しかし既に敦明親王の皇子をもうけていた妃延子とその父藤原顕光は激しい嘆きのうちに相次いで死去した。


そのため後に病に倒れた寛子の臨終の時には、延子と顕光二人の怨霊が寛子に取りついた。


そして怨霊に取りつかれた寛子は、道長をさんざん罵って死去したという。


藤原道長は、幸運に恵まれて最高権力者の地位を手にいれたとよく言われる。


しかし、彼の行動と数々の陰謀を見ていくと、とても偶然手に入れた地位ではないことが明白となる。


道長の時代から武士が登場するまでは、まだまだ時間があるが、彼は戦国武将に勝るとも劣らない計略や策謀を用いている。


また他人をおとしめるために呪いや呪詛を行うことは当時では犯罪であったが、頻繁に行われていた。



そのため当時の人々はよく病になると、呪詛などが原因だと考え、祈祷や読経を行った。


道長の姉・東三条院詮子も病となると、伊周や隆家を流罪にしたためだと考えた。


そのため特別な恩赦が行われ、伊周と隆家は都へ戻ってきている。


しかしすでに定子は亡くなり、定子の忘れ形見・敦康親王が皇太子になる芽は完全につまれていた。
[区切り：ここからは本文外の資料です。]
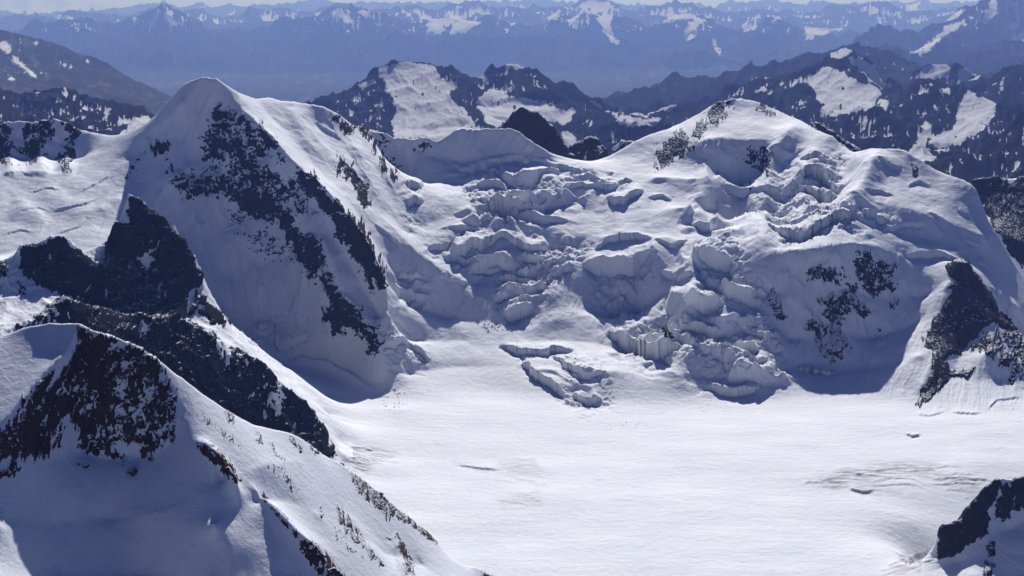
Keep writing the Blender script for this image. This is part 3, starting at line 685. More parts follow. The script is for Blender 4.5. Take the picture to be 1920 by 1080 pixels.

つまり道長の打つ手が、もう少し遅かったり、なまやさしいものであれば、権力の座が伊周に奪われていた可能性は十分にあった。


道長は先の先を読んで、注意深く二重三重の策略を巡らせていたのである。


そしてこれらの陰謀が、一見平和な平安時代に当たり前のように行われていたことに驚かされる。


いつの時代にあっても、陰謀を巡らせるという人間の本質は、変わらないのかも知れない。